[Scenes as source code]
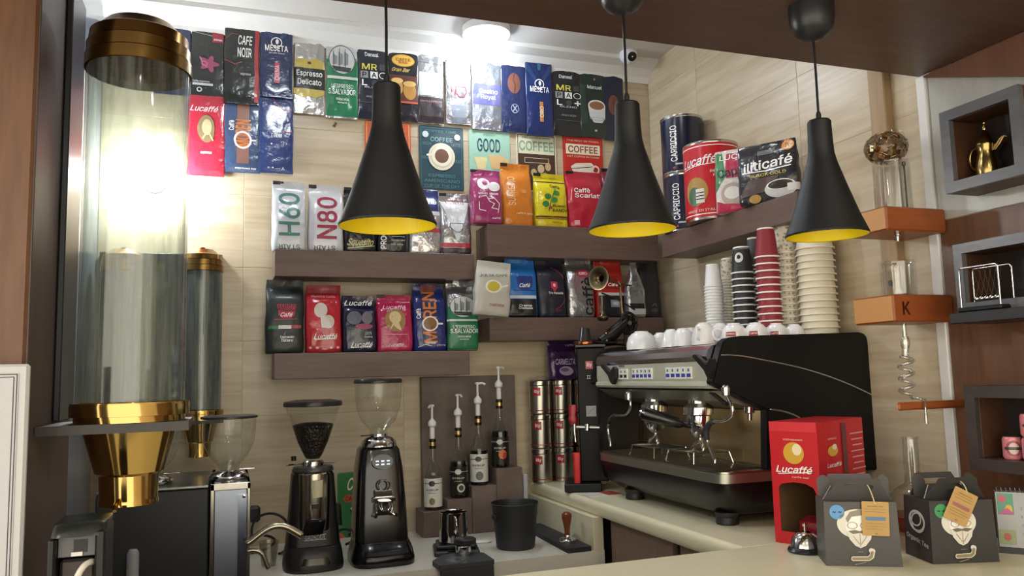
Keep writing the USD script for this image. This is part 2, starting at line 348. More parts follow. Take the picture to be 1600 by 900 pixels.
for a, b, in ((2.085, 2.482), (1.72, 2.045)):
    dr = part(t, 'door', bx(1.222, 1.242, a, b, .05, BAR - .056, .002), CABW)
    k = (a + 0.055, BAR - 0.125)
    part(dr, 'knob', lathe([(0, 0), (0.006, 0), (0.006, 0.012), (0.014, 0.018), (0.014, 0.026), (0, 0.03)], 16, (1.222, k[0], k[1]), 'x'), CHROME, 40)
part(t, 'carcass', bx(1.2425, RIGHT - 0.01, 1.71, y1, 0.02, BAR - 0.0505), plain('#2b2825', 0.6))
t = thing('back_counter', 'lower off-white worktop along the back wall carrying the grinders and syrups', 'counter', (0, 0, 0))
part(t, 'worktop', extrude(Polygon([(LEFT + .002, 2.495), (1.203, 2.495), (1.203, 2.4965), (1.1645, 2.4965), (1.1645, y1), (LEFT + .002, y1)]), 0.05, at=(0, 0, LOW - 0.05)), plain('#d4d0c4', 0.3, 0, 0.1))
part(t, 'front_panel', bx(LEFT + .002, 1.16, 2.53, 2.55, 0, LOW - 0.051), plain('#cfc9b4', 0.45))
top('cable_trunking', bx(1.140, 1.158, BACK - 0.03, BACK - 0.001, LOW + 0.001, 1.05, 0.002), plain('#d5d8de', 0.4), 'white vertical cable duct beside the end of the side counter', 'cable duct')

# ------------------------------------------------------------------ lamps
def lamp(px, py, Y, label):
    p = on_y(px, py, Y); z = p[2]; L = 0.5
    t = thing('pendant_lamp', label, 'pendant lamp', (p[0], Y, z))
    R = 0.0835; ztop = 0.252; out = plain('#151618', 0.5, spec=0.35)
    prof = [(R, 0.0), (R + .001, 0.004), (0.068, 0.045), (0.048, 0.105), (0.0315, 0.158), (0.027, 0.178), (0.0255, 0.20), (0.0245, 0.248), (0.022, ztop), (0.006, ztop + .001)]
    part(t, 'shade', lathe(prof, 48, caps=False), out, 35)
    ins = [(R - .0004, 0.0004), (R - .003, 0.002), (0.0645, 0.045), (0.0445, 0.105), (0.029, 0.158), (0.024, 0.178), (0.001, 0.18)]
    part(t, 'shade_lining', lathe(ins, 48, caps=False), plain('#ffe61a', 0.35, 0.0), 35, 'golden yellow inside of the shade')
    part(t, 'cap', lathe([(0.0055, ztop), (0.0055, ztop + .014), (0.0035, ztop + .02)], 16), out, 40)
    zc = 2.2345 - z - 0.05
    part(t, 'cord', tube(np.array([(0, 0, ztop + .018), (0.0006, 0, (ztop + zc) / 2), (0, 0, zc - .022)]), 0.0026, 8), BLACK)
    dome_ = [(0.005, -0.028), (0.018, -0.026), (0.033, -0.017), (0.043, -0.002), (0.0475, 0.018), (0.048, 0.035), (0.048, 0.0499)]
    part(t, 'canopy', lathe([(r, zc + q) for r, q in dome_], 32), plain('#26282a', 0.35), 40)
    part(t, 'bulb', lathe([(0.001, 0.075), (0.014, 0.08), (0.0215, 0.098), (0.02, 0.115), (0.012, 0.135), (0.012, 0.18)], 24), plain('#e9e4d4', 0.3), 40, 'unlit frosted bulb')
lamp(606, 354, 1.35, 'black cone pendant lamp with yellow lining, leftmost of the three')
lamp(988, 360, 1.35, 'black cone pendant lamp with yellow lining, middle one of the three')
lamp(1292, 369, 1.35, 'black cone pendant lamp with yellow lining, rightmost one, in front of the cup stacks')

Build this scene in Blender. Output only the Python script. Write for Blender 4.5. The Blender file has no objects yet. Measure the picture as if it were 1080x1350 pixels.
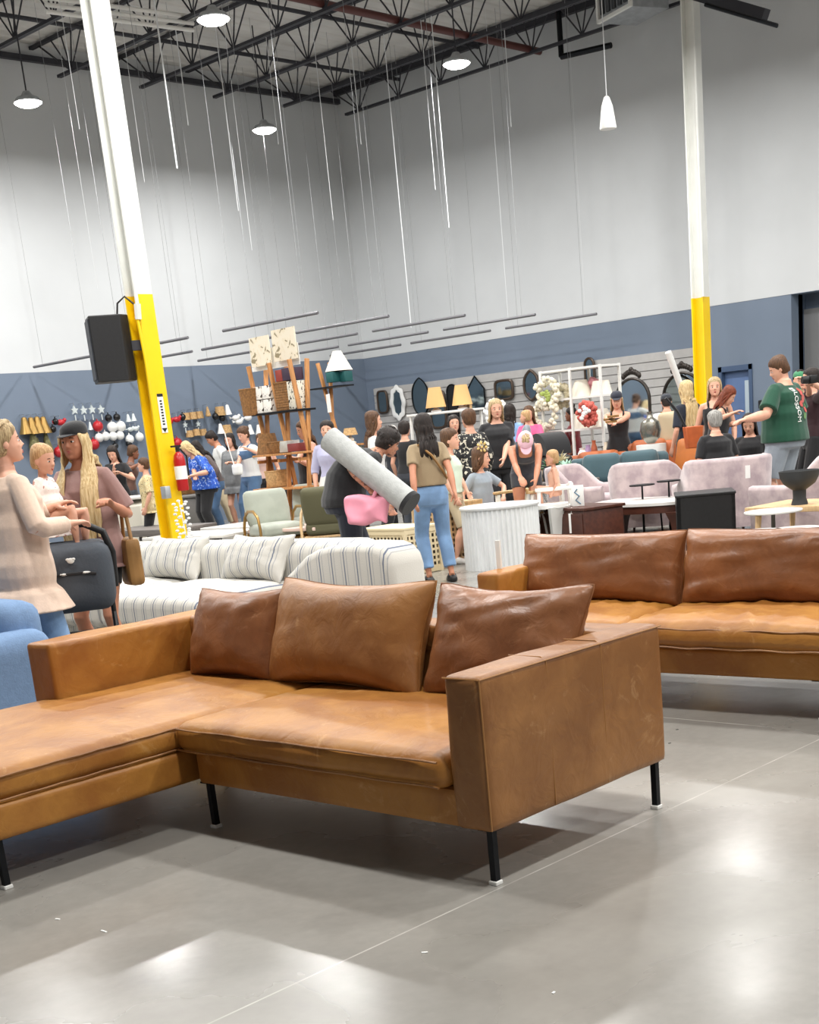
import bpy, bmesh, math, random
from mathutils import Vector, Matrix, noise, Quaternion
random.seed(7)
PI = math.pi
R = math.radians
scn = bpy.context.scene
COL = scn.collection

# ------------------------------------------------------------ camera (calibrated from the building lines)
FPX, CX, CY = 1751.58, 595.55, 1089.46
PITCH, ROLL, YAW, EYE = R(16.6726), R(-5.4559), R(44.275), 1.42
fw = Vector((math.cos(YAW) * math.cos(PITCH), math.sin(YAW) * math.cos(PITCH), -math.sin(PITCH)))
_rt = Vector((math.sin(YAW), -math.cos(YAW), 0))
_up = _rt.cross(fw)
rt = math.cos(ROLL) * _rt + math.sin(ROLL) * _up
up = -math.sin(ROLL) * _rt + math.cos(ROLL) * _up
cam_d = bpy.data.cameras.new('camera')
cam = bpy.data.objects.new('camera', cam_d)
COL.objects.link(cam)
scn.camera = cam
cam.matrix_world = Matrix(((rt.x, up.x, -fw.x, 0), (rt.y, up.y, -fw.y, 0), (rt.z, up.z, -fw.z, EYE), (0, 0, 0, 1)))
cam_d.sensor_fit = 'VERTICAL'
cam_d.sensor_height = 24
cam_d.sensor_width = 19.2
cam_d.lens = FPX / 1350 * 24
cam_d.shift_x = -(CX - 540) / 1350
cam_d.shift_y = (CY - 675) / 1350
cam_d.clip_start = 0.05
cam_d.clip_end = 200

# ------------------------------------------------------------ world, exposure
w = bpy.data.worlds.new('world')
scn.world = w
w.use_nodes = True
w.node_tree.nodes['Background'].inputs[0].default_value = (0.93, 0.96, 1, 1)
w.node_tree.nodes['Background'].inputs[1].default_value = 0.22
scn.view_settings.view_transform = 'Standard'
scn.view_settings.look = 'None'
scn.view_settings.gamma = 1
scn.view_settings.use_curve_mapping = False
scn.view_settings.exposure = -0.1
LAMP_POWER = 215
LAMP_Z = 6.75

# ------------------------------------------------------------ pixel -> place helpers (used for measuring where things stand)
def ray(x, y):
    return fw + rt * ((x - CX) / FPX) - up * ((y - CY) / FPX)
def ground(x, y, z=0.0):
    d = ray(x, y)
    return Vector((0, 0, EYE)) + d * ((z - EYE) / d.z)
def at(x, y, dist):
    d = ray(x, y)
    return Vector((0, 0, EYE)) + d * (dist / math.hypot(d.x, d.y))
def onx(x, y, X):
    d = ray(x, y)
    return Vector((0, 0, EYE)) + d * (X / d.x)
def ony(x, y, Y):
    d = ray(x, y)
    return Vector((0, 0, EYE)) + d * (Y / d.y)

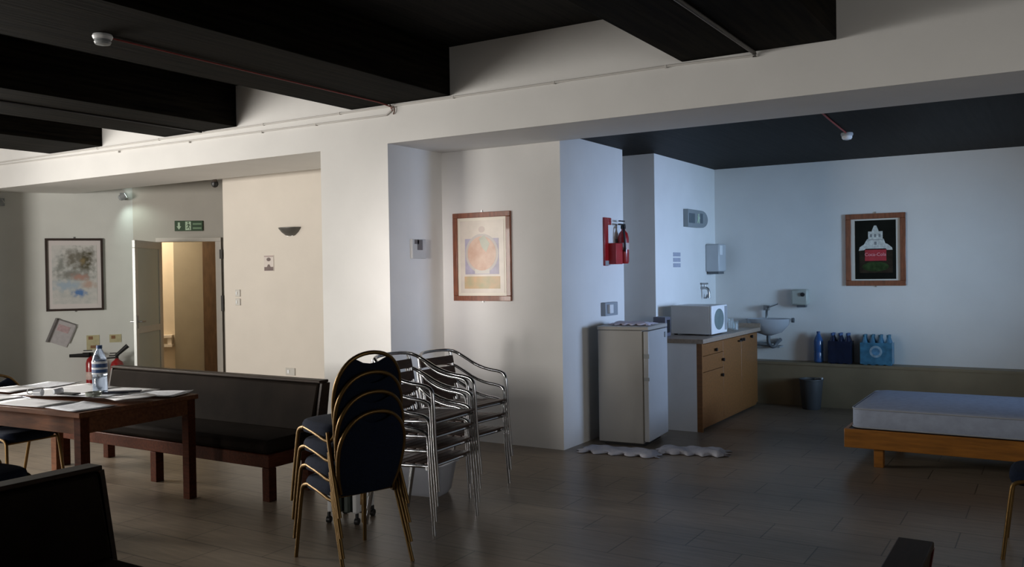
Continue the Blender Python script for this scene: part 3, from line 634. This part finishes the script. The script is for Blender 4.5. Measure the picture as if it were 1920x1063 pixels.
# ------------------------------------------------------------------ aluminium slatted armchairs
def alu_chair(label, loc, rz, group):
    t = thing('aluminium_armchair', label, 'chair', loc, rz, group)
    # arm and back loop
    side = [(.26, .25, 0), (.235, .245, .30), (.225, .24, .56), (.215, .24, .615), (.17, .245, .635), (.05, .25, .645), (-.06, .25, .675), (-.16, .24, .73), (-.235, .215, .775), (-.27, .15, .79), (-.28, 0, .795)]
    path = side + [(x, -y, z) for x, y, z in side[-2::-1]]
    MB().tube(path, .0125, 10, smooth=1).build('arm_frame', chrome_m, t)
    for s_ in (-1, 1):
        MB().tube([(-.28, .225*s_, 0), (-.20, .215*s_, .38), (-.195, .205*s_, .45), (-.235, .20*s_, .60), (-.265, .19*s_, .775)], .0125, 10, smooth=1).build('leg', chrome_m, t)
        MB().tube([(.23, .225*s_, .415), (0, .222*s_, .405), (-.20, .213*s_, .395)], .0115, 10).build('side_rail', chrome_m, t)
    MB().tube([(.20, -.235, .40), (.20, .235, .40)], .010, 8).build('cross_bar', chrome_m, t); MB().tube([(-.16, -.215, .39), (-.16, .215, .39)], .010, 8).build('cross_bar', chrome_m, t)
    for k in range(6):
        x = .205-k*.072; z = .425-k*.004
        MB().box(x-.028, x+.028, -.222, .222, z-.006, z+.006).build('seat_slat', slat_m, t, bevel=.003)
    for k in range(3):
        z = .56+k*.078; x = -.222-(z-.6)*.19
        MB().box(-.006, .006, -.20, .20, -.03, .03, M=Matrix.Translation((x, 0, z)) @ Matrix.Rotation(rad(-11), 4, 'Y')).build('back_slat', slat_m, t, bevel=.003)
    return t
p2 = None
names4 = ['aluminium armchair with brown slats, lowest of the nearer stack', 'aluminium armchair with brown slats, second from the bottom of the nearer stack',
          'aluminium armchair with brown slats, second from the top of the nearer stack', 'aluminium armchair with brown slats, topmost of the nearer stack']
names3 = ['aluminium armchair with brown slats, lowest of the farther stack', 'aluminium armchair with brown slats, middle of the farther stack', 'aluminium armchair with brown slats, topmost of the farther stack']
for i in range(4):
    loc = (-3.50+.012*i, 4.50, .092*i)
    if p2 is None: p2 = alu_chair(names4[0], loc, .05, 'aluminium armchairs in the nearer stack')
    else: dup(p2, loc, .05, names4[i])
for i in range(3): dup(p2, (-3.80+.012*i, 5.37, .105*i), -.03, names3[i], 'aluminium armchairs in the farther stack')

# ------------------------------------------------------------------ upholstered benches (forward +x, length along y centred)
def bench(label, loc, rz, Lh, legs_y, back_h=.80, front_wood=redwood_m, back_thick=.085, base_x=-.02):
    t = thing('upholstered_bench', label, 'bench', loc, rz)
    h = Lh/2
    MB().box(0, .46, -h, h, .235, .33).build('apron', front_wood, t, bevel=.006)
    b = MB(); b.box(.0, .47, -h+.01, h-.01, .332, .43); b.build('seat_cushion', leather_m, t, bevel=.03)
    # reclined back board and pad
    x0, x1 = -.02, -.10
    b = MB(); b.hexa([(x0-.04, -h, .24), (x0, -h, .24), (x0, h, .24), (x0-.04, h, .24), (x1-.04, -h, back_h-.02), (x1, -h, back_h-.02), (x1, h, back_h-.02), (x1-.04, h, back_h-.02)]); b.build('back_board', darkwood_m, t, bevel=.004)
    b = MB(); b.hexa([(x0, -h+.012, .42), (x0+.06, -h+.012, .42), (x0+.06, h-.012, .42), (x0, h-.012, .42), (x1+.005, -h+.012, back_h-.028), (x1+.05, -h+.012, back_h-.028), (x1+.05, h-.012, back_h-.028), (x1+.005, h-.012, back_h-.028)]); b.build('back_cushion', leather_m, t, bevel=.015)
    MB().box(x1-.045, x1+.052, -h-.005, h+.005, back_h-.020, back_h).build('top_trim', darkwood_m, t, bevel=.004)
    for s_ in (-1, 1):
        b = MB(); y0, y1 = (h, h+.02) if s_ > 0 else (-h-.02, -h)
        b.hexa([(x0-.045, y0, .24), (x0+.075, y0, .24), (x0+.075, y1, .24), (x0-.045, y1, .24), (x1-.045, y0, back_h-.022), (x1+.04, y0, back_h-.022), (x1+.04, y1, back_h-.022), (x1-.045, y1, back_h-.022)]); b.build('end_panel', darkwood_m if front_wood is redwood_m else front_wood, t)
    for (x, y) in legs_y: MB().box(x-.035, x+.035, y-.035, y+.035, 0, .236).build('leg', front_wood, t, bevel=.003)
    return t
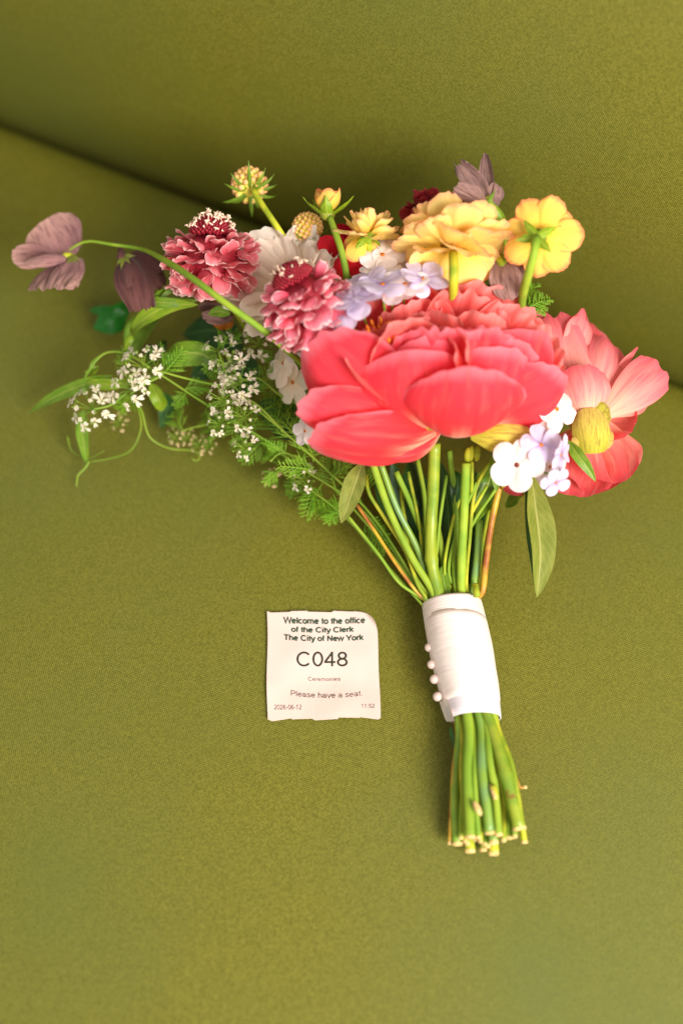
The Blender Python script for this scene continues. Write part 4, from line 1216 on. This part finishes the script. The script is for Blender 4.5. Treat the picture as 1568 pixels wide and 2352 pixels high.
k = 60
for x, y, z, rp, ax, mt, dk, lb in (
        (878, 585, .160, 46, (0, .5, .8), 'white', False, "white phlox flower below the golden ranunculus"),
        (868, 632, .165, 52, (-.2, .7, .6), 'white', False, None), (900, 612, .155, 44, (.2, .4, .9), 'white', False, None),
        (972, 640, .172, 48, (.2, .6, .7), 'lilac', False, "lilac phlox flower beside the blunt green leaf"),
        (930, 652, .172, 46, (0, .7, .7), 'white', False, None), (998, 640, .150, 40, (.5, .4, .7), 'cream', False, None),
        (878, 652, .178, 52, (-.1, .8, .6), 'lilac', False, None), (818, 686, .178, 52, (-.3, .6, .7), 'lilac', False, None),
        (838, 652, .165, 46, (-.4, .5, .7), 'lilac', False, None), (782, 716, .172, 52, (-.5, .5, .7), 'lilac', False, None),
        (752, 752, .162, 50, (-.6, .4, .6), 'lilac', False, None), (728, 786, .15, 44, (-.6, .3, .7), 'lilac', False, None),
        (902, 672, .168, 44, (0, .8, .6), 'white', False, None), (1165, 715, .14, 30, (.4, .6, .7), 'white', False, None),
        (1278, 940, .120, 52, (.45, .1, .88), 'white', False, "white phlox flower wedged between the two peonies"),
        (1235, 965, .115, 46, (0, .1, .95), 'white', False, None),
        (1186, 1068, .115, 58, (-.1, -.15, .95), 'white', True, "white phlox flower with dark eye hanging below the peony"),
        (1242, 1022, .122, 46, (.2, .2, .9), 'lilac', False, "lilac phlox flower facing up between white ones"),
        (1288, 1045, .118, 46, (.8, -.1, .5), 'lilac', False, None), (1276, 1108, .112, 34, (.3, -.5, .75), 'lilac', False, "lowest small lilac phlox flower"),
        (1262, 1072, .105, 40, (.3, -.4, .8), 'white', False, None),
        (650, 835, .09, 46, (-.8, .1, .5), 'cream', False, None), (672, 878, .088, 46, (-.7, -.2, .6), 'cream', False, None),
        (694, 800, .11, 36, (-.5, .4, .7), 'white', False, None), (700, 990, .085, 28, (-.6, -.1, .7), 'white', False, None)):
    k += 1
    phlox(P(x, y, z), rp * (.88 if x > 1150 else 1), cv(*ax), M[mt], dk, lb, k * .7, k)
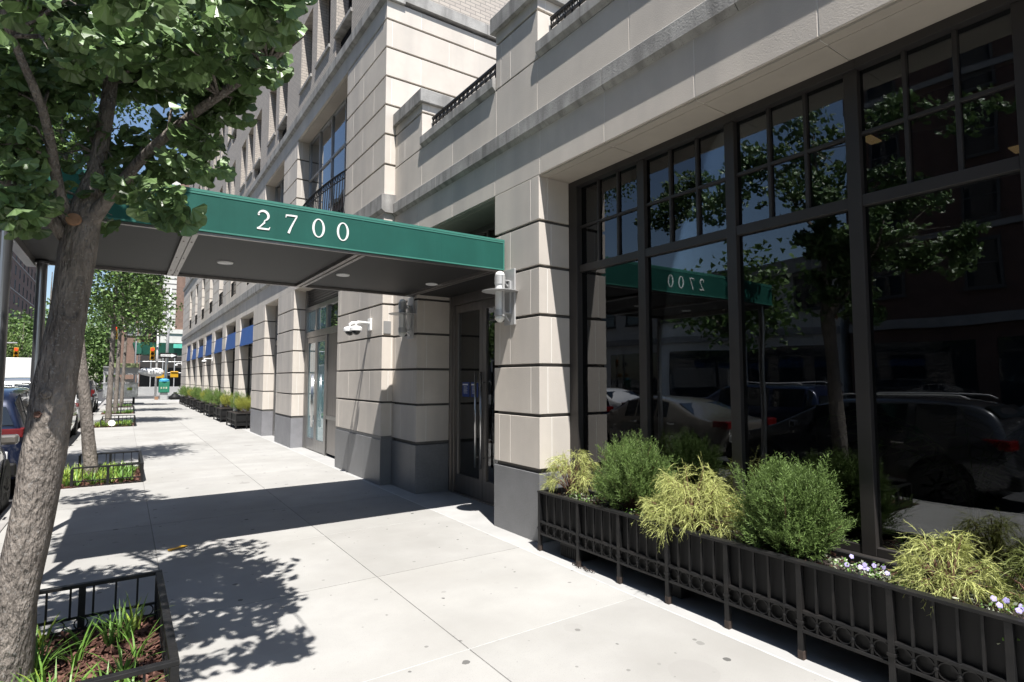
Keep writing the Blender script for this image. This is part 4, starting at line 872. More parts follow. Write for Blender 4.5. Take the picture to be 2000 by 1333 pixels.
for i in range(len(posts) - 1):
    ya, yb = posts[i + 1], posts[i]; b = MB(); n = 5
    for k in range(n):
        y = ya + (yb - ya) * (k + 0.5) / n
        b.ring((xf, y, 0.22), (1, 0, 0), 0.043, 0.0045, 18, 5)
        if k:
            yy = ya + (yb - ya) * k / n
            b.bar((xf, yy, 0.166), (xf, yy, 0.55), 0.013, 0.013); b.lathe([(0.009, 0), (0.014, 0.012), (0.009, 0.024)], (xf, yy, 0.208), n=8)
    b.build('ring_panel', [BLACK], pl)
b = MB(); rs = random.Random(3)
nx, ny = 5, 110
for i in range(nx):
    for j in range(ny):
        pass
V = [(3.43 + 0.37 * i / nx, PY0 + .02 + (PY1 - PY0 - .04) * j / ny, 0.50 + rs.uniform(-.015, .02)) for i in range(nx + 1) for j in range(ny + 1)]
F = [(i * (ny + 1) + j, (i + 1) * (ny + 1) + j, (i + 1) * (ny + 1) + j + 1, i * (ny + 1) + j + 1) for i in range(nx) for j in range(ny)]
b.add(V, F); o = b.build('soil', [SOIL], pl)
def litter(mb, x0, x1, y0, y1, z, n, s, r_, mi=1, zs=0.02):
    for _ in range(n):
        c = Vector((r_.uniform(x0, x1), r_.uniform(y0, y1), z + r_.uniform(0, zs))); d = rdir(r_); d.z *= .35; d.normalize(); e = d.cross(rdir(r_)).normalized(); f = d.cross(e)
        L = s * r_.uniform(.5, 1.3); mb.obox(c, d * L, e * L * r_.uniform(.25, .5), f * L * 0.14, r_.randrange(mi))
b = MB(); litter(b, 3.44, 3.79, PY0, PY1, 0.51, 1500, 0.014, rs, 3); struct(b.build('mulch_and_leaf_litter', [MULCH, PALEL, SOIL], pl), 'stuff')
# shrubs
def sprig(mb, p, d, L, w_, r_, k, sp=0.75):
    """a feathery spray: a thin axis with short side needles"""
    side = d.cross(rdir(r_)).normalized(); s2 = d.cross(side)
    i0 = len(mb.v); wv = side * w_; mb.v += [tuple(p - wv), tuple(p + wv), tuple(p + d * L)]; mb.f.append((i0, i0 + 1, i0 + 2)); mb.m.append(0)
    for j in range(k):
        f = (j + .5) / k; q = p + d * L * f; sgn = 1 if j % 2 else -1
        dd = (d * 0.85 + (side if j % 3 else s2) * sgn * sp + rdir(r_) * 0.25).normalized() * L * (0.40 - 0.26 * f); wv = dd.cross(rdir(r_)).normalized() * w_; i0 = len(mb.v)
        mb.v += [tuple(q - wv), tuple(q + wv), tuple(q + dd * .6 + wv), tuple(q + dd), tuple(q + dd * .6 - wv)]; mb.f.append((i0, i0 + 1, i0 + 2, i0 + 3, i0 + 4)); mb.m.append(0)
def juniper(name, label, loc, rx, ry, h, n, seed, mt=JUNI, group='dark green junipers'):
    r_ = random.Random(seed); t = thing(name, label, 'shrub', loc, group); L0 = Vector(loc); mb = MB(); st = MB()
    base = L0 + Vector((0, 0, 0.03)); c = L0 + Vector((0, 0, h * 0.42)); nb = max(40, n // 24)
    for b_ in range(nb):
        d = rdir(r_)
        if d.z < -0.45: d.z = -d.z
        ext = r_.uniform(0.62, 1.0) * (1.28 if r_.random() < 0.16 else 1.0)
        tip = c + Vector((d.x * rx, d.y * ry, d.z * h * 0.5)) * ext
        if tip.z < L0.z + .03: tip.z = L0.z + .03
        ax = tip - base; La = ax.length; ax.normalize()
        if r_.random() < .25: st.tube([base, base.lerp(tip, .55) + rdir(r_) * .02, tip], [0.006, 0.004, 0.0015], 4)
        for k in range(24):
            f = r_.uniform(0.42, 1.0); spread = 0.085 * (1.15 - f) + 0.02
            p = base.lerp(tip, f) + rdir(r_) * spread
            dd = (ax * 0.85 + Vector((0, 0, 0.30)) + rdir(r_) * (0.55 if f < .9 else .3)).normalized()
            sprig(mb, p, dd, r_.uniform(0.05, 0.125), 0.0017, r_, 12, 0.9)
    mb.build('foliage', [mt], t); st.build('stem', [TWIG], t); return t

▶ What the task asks
Look above for the line with "Build this scene" and the line with "COL = scn.collection"; set down those two lines and all lines between them exactly, without pictures and without anything else.

▶ Result
Build this scene in Blender. Output only the Python script. Write for Blender 4.5. The Blender file has no objects yet. Measure the picture as if it were 1080x1350 pixels.
import bpy, bmesh, math, random
from mathutils import Vector, Matrix, noise, Quaternion
random.seed(7)
PI = math.pi
R = math.radians
scn = bpy.context.scene
COL = scn.collection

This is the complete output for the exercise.